■ **SHORT EXERCISE**
Transcribe exactly the span of lines that begins the records and ends with the line holding "rad = math.radians", both boundary lines included.

■ **EXERCISE INPUT**
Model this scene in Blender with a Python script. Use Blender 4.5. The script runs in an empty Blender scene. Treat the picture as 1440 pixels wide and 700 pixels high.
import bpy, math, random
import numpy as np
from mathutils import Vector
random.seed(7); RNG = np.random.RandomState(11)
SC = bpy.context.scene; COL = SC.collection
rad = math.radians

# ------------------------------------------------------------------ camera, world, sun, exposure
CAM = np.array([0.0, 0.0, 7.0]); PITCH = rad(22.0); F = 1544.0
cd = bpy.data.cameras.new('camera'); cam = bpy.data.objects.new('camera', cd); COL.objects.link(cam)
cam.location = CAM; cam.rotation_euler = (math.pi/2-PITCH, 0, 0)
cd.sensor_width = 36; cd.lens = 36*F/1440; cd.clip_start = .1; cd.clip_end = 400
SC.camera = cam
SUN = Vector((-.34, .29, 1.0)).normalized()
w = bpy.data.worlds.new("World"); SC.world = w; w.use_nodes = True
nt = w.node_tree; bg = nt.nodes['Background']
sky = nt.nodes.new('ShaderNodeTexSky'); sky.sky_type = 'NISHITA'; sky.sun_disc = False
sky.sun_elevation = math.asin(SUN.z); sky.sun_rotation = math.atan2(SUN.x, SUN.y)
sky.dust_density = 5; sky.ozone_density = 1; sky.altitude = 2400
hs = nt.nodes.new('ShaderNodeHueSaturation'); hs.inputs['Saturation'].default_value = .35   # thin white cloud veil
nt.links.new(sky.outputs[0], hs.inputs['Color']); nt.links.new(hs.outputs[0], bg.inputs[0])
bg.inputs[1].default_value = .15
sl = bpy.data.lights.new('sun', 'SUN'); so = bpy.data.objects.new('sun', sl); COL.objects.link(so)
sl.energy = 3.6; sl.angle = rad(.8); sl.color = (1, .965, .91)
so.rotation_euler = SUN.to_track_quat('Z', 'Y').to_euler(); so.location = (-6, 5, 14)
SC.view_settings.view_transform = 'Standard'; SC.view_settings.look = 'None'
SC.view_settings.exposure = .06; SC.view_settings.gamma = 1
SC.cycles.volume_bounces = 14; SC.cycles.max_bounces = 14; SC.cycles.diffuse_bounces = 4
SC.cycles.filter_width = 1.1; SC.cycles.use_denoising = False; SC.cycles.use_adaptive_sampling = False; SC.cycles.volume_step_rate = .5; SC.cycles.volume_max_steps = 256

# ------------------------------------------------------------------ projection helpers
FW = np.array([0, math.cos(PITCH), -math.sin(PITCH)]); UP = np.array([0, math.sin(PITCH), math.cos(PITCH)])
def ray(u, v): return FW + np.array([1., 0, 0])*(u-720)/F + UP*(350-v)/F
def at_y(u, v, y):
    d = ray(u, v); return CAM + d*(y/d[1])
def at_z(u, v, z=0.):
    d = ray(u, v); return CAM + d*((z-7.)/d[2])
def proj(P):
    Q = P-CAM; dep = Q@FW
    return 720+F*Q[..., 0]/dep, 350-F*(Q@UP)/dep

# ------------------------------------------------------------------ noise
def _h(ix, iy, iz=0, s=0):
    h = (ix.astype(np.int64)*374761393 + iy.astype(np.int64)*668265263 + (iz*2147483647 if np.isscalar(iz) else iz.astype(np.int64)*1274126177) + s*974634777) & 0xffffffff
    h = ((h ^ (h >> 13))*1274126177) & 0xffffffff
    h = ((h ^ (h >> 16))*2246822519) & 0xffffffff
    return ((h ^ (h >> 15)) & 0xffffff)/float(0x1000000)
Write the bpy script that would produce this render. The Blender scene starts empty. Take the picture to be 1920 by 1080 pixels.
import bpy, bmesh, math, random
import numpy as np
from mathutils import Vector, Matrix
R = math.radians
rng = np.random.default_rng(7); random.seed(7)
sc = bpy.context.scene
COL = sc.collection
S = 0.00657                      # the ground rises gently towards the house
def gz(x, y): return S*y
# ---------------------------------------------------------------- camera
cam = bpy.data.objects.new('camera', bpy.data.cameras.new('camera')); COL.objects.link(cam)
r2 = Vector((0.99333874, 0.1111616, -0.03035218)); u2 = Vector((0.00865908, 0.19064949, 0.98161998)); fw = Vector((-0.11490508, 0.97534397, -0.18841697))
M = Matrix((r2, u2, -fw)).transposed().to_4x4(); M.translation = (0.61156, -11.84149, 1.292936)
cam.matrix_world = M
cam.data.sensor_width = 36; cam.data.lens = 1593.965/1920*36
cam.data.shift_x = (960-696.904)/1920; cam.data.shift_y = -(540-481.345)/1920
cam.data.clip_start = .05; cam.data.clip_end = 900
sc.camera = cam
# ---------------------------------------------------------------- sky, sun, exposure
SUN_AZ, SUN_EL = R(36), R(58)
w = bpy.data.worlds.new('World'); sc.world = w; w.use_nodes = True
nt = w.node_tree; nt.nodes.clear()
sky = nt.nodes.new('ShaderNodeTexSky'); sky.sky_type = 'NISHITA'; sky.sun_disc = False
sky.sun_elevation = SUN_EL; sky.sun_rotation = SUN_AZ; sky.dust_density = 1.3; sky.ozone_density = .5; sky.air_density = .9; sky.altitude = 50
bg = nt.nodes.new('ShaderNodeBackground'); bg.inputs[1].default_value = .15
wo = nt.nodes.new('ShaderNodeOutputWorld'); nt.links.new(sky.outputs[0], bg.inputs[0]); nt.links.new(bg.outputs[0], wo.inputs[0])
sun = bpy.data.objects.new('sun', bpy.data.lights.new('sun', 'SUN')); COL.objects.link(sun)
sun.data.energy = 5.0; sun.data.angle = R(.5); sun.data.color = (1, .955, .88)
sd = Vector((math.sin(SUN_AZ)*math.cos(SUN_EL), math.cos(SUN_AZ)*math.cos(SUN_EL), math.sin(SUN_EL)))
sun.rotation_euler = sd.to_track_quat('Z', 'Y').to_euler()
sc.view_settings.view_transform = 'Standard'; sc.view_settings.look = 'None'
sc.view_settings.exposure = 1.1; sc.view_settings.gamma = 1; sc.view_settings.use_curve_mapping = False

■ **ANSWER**
Model this scene in Blender with a Python script. Use Blender 4.5. The script runs in an empty Blender scene. Treat the picture as 1440 pixels wide and 700 pixels high.
import bpy, math, random
import numpy as np
from mathutils import Vector
random.seed(7); RNG = np.random.RandomState(11)
SC = bpy.context.scene; COL = SC.collection
rad = math.radians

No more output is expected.